A three-year retreat (or more correctly, three years, three weeks and three days) in isolation is part of required training for Buddhist lamas. Was the Dalai Lama expressing a desire to wind back his responsibilities or using the interview to remind Buddhist readers that there's no escape no matter how exalted your status from cultivating spiritual discipline through meditation. If I wasn't the Dalai Lama, I'd be going back to basics, was the message.
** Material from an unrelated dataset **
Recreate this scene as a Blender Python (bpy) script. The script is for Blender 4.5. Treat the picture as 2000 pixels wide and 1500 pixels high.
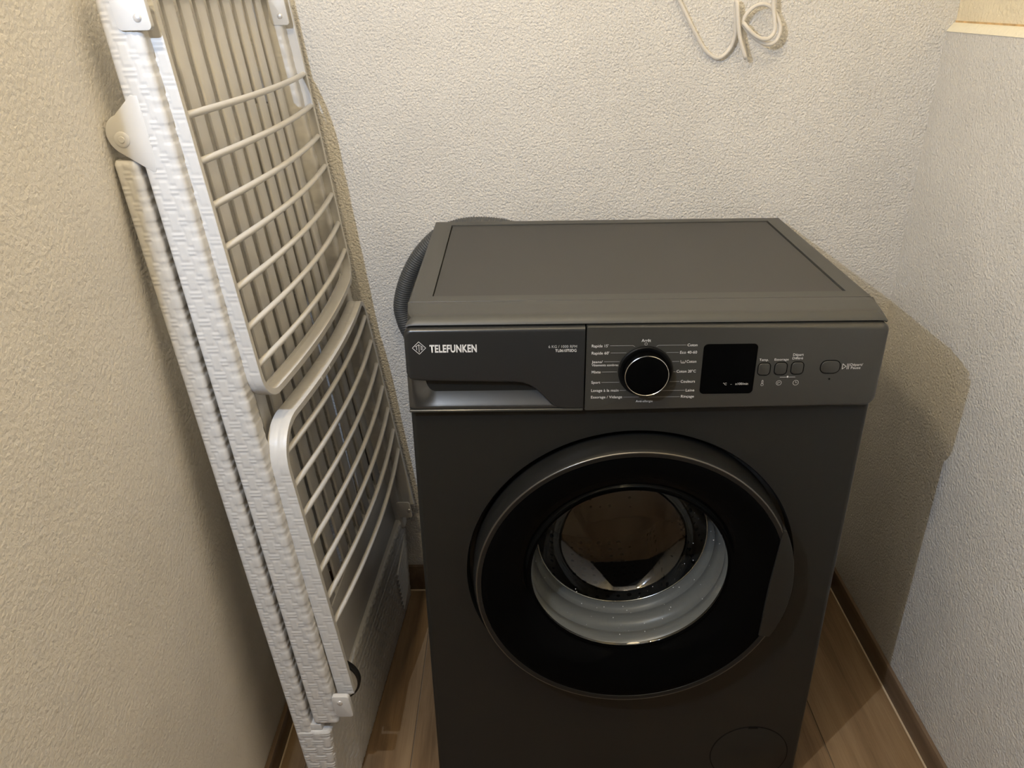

"If the opportunity comes to return to Tibet, I would like to go to as many places there and in mainland China as I can. But I do not want to discontinue or neglect my connections with friends in the outside world. I consider the friendship, support, and help we have received during our difficult period very, very precious. It is absolutely wrong to forget these friendships, so until my death, I want to keep these close relations. In the meantime, I want to spend more time in some remote place in meditation. That is my wish," he told the student newspaper's reporter.

There is a popular Tibetan prophecy that claims there will be 17 Dalai Lamas, after which the religious institution will end because people will be so enlightened there will no longer be as need for a Dalai Lama to exist.

On his website, the Dalai Lama explains that since 2001, the Tibetan government-in-exile has a democratically elected head of the Dalai Lama's administration, the Kalon Tripa who "runs the daily affairs of our administration and is in charge of our political establishment half jokingly and half seriously, I state that I am now in semi-retirement."

But whether the institution of the Dalai Lama remains or not depends entirely on the wishes of the Tibetan people.

"It is for them to decide. I made this clear as early as in 1969. Even in 1963, after four years in exile, we made a draft constitution for a future Tibet which is based on the democratic system. The constitution clearly mentions that the power of the Dalai Lama can be removed by a two-thirds majority vote of the members of the Assembly," the Dalai Lama says.

"At the present moment, the Dalai Lama's institution is useful to the Tibetan culture and the Tibetan people. Thus, if I were to die today, I think the Tibetan people would choose to have another Dalai Lama.

"In the future, if the Dalai Lamas institution is no longer relevant or useful and our present situation changes, then the Dalai Lamas institution will cease to exist. Personally, I feel the institution of the Dalai Lama has served its purpose."